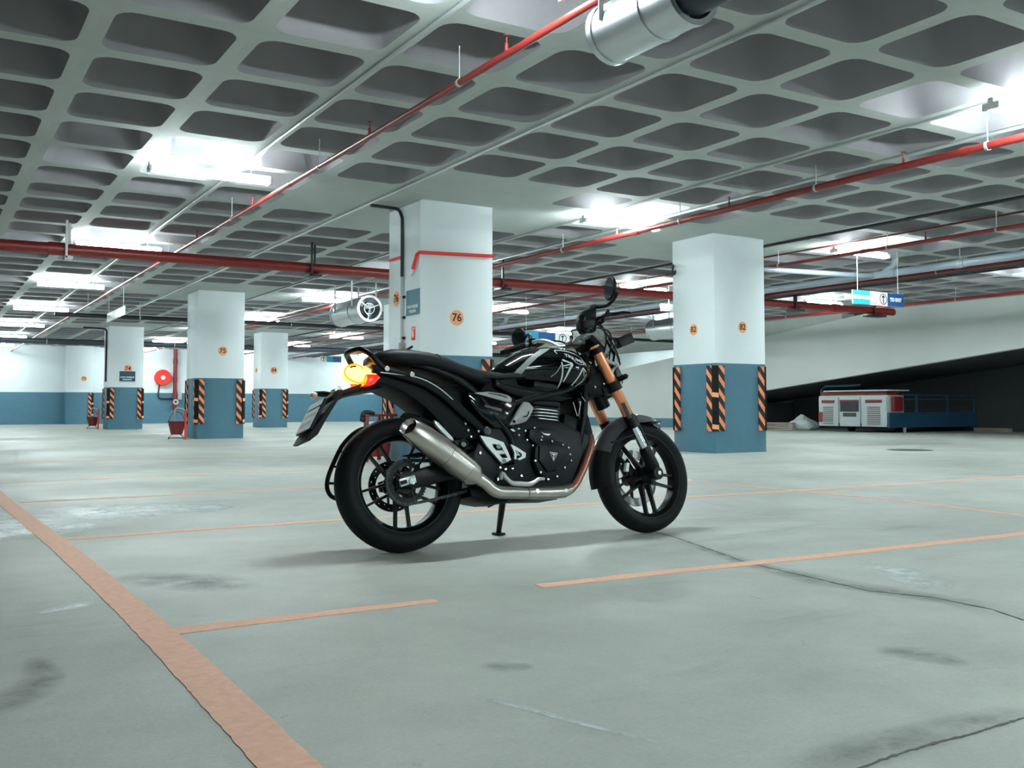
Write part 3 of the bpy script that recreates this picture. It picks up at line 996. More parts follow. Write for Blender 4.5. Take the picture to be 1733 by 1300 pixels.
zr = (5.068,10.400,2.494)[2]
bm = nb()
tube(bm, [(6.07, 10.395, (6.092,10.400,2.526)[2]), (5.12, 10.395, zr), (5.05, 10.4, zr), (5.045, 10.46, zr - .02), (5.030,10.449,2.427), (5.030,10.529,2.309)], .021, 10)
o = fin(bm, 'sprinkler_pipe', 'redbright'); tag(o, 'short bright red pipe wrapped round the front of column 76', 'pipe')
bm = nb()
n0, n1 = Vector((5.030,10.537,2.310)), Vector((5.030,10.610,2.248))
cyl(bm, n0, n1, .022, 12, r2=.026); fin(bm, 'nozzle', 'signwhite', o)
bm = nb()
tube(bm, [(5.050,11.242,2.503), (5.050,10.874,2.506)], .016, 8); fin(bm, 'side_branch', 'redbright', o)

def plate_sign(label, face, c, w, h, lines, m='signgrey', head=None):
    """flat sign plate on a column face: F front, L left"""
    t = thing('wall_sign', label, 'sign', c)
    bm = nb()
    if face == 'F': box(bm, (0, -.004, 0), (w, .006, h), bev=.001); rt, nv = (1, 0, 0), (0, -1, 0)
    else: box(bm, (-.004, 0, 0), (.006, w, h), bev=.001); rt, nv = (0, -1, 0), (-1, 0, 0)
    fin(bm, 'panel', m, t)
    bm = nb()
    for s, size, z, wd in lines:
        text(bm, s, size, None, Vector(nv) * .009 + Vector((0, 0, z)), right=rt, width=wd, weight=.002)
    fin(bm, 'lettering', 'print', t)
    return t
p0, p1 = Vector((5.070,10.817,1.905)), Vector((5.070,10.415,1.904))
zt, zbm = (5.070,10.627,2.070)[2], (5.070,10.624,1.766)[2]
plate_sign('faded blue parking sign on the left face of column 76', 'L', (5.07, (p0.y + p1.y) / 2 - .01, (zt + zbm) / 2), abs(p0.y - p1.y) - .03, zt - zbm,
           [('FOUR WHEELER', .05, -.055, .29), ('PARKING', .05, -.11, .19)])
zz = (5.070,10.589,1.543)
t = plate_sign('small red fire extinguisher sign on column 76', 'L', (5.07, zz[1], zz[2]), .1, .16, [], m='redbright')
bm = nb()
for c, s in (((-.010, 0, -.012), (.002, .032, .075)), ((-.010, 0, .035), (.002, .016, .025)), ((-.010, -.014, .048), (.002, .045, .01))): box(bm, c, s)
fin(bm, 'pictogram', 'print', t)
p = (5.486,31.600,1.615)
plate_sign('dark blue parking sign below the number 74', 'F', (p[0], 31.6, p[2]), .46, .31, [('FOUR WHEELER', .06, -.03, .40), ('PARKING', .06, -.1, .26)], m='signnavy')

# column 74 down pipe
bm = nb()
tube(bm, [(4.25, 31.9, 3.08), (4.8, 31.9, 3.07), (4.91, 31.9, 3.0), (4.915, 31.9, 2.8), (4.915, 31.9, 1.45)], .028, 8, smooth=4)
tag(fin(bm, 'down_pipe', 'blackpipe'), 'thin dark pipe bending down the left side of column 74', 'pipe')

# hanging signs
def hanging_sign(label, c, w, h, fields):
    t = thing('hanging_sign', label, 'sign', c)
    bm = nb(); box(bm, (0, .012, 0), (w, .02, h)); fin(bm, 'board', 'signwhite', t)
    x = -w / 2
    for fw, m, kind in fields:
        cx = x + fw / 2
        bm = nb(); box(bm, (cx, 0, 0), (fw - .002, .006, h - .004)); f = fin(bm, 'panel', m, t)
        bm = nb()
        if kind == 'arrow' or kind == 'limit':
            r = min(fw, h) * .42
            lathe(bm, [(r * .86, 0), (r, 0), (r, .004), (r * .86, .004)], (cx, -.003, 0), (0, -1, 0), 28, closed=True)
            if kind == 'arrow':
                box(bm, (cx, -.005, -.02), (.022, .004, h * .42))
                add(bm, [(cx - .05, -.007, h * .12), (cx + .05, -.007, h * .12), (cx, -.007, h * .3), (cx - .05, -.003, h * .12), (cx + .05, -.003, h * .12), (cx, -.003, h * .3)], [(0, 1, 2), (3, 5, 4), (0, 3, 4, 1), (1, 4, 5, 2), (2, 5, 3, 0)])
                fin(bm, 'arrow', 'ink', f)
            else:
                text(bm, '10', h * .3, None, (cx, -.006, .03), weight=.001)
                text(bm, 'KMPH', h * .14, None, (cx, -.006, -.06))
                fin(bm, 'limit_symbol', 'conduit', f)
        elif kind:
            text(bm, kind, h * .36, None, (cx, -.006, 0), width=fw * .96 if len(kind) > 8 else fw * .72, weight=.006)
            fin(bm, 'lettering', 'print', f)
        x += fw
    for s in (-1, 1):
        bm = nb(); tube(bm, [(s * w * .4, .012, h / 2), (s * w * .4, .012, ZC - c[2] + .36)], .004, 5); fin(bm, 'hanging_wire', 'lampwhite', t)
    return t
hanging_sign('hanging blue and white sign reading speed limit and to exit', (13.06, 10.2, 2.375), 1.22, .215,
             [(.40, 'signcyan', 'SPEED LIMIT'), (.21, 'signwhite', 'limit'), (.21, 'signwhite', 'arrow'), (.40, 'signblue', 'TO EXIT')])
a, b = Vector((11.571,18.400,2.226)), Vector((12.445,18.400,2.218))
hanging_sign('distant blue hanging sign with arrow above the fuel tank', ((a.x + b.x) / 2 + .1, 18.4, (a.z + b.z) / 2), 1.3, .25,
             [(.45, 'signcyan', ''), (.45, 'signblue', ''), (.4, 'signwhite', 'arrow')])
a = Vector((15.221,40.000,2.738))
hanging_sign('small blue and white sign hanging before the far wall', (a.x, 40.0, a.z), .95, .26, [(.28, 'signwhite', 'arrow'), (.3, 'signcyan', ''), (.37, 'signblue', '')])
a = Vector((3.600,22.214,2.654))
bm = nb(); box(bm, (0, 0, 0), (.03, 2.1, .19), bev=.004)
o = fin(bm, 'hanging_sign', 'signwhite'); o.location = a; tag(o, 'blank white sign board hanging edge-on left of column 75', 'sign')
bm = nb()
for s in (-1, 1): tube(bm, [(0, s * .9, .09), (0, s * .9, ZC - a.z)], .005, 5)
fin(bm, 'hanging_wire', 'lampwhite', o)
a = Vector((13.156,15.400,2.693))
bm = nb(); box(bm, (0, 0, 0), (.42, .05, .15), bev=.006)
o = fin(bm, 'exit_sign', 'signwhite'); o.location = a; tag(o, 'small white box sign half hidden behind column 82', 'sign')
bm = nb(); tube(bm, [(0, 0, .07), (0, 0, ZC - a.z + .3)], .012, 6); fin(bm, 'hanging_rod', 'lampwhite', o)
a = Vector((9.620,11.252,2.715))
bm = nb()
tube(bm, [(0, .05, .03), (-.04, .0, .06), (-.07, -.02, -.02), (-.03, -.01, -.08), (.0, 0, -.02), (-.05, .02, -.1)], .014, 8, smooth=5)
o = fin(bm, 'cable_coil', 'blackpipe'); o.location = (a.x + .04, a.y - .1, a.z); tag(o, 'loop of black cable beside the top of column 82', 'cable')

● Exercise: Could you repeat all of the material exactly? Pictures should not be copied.

● Exercise response:
Write part 3 of the bpy script that recreates this picture. It picks up at line 996. More parts follow. Write for Blender 4.5. Take the picture to be 1733 by 1300 pixels.
zr = (5.068,10.400,2.494)[2]
bm = nb()
tube(bm, [(6.07, 10.395, (6.092,10.400,2.526)[2]), (5.12, 10.395, zr), (5.05, 10.4, zr), (5.045, 10.46, zr - .02), (5.030,10.449,2.427), (5.030,10.529,2.309)], .021, 10)
o = fin(bm, 'sprinkler_pipe', 'redbright'); tag(o, 'short bright red pipe wrapped round the front of column 76', 'pipe')
bm = nb()
n0, n1 = Vector((5.030,10.537,2.310)), Vector((5.030,10.610,2.248))
cyl(bm, n0, n1, .022, 12, r2=.026); fin(bm, 'nozzle', 'signwhite', o)
bm = nb()
tube(bm, [(5.050,11.242,2.503), (5.050,10.874,2.506)], .016, 8); fin(bm, 'side_branch', 'redbright', o)

def plate_sign(label, face, c, w, h, lines, m='signgrey', head=None):
    """flat sign plate on a column face: F front, L left"""
    t = thing('wall_sign', label, 'sign', c)
    bm = nb()
    if face == 'F': box(bm, (0, -.004, 0), (w, .006, h), bev=.001); rt, nv = (1, 0, 0), (0, -1, 0)
    else: box(bm, (-.004, 0, 0), (.006, w, h), bev=.001); rt, nv = (0, -1, 0), (-1, 0, 0)
    fin(bm, 'panel', m, t)
    bm = nb()
    for s, size, z, wd in lines:
        text(bm, s, size, None, Vector(nv) * .009 + Vector((0, 0, z)), right=rt, width=wd, weight=.002)
    fin(bm, 'lettering', 'print', t)
    return t
p0, p1 = Vector((5.070,10.817,1.905)), Vector((5.070,10.415,1.904))
zt, zbm = (5.070,10.627,2.070)[2], (5.070,10.624,1.766)[2]
plate_sign('faded blue parking sign on the left face of column 76', 'L', (5.07, (p0.y + p1.y) / 2 - .01, (zt + zbm) / 2), abs(p0.y - p1.y) - .03, zt - zbm,
           [('FOUR WHEELER', .05, -.055, .29), ('PARKING', .05, -.11, .19)])
zz = (5.070,10.589,1.543)
t = plate_sign('small red fire extinguisher sign on column 76', 'L', (5.07, zz[1], zz[2]), .1, .16, [], m='redbright')
bm = nb()
for c, s in (((-.010, 0, -.012), (.002, .032, .075)), ((-.010, 0, .035), (.002, .016, .025)), ((-.010, -.014, .048), (.002, .045, .01))): box(bm, c, s)
fin(bm, 'pictogram', 'print', t)
p = (5.486,31.600,1.615)
plate_sign('dark blue parking sign below the number 74', 'F', (p[0], 31.6, p[2]), .46, .31, [('FOUR WHEELER', .06, -.03, .40), ('PARKING', .06, -.1, .26)], m='signnavy')

# column 74 down pipe
bm = nb()
tube(bm, [(4.25, 31.9, 3.08), (4.8, 31.9, 3.07), (4.91, 31.9, 3.0), (4.915, 31.9, 2.8), (4.915, 31.9, 1.45)], .028, 8, smooth=4)
tag(fin(bm, 'down_pipe', 'blackpipe'), 'thin dark pipe bending down the left side of column 74', 'pipe')

# hanging signs
def hanging_sign(label, c, w, h, fields):
    t = thing('hanging_sign', label, 'sign', c)
    bm = nb(); box(bm, (0, .012, 0), (w, .02, h)); fin(bm, 'board', 'signwhite', t)
    x = -w / 2
    for fw, m, kind in fields:
        cx = x + fw / 2
        bm = nb(); box(bm, (cx, 0, 0), (fw - .002, .006, h - .004)); f = fin(bm, 'panel', m, t)
        bm = nb()
        if kind == 'arrow' or kind == 'limit':
            r = min(fw, h) * .42
            lathe(bm, [(r * .86, 0), (r, 0), (r, .004), (r * .86, .004)], (cx, -.003, 0), (0, -1, 0), 28, closed=True)
            if kind == 'arrow':
                box(bm, (cx, -.005, -.02), (.022, .004, h * .42))
                add(bm, [(cx - .05, -.007, h * .12), (cx + .05, -.007, h * .12), (cx, -.007, h * .3), (cx - .05, -.003, h * .12), (cx + .05, -.003, h * .12), (cx, -.003, h * .3)], [(0, 1, 2), (3, 5, 4), (0, 3, 4, 1), (1, 4, 5, 2), (2, 5, 3, 0)])
                fin(bm, 'arrow', 'ink', f)
            else:
                text(bm, '10', h * .3, None, (cx, -.006, .03), weight=.001)
                text(bm, 'KMPH', h * .14, None, (cx, -.006, -.06))
                fin(bm, 'limit_symbol', 'conduit', f)
        elif kind:
            text(bm, kind, h * .36, None, (cx, -.006, 0), width=fw * .96 if len(kind) > 8 else fw * .72, weight=.006)
            fin(bm, 'lettering', 'print', f)
        x += fw
    for s in (-1, 1):
        bm = nb(); tube(bm, [(s * w * .4, .012, h / 2), (s * w * .4, .012, ZC - c[2] + .36)], .004, 5); fin(bm, 'hanging_wire', 'lampwhite', t)
    return t
hanging_sign('hanging blue and white sign reading speed limit and to exit', (13.06, 10.2, 2.375), 1.22, .215,
             [(.40, 'signcyan', 'SPEED LIMIT'), (.21, 'signwhite', 'limit'), (.21, 'signwhite', 'arrow'), (.40, 'signblue', 'TO EXIT')])
a, b = Vector((11.571,18.400,2.226)), Vector((12.445,18.400,2.218))
hanging_sign('distant blue hanging sign with arrow above the fuel tank', ((a.x + b.x) / 2 + .1, 18.4, (a.z + b.z) / 2), 1.3, .25,
             [(.45, 'signcyan', ''), (.45, 'signblue', ''), (.4, 'signwhite', 'arrow')])
a = Vector((15.221,40.000,2.738))
hanging_sign('small blue and white sign hanging before the far wall', (a.x, 40.0, a.z), .95, .26, [(.28, 'signwhite', 'arrow'), (.3, 'signcyan', ''), (.37, 'signblue', '')])
a = Vector((3.600,22.214,2.654))
bm = nb(); box(bm, (0, 0, 0), (.03, 2.1, .19), bev=.004)
o = fin(bm, 'hanging_sign', 'signwhite'); o.location = a; tag(o, 'blank white sign board hanging edge-on left of column 75', 'sign')
bm = nb()
for s in (-1, 1): tube(bm, [(0, s * .9, .09), (0, s * .9, ZC - a.z)], .005, 5)
fin(bm, 'hanging_wire', 'lampwhite', o)
a = Vector((13.156,15.400,2.693))
bm = nb(); box(bm, (0, 0, 0), (.42, .05, .15), bev=.006)
o = fin(bm, 'exit_sign', 'signwhite'); o.location = a; tag(o, 'small white box sign half hidden behind column 82', 'sign')
bm = nb(); tube(bm, [(0, 0, .07), (0, 0, ZC - a.z + .3)], .012, 6); fin(bm, 'hanging_rod', 'lampwhite', o)
a = Vector((9.620,11.252,2.715))
bm = nb()
tube(bm, [(0, .05, .03), (-.04, .0, .06), (-.07, -.02, -.02), (-.03, -.01, -.08), (.0, 0, -.02), (-.05, .02, -.1)], .014, 8, smooth=5)
o = fin(bm, 'cable_coil', 'blackpipe'); o.location = (a.x + .04, a.y - .1, a.z); tag(o, 'loop of black cable beside the top of column 82', 'cable')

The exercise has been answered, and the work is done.